Почитатели и поругатели

Согласно житию, родители Димитрия, знатные граждане Фессалоники, тайно исповедовали христианство и воспитали сына в своей вере. Отец занимал высокий пост – был проконсулом, начальником области. Когда он умер, император Максимиан[282] назначил Димитрия на отцовское место. В число обязанностей проконсула входило преследование христиан. Вместо этого Димитрий стал открыто проповедовать Христово учение, за что был осужден императором и заключен в темницу. Находясь в тюрьме, он благословил своего единоверца Нестора на поединок с императорским любимцем – непобедимым гладиатором Лием. Призвав на помощь Господа, Нестор начал бой и убил противника. Император обвинил победителя в колдовстве и приказал его обезглавить, а напутствовавшего его Димитрия – пронзить копьями. Случилось это около 306 г., за несколько лет до объявления веротерпимости в Римской империи. (В 311 г. раскаявшийся перед смертью гонитель Димитрия и сотен его единоверцев[283] издал так называемый Никомедийский эдикт, позволяющий христианам свободно отправлять свой культ – при условии, что они будут молиться о благоденствии государства. Вероисповеданием, равноправным с другими религиями, признал христианство другой указ – Миланский эдикт 313 г., который провозгласили императоры-соправители Константин Великий и Лициний. Преследования христиан прекратились, им и их общинам возвращалась отнятая во время гонений собственность.)
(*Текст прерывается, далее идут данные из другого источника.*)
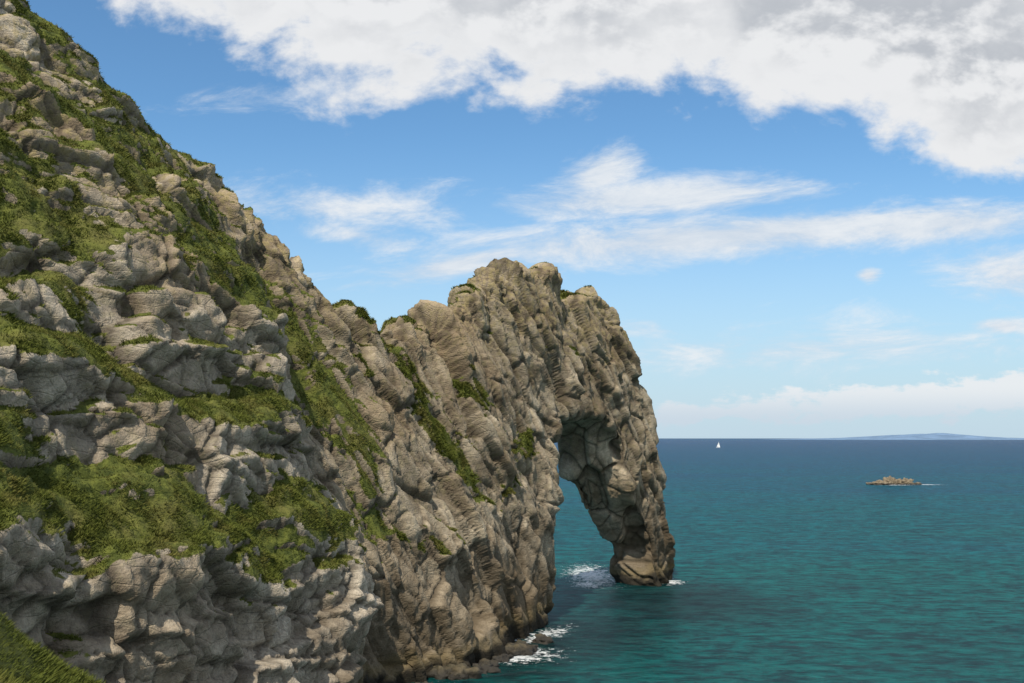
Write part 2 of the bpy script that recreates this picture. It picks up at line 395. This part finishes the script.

После убиения Димитрия начали совершаться у его могилы чудеса и знамения. Первое время он почитался как местный святой – защитник и покровитель родного города. Но слава чудотворца росла, и уже в V в. Фессалоника признавалась одним из наиболее важных центров паломничества. Соседи-славяне, тщетно пытавшиеся захватить город в VI–VII вв., постепенно расселились в его окрестностях и, приняв Христову веру, стали почитателями его небесного покровителя, именуемого Победоносцем. Фессалонику славяне называли Солунью, отсюда южнославянское и русское прозвание св. Димитрия.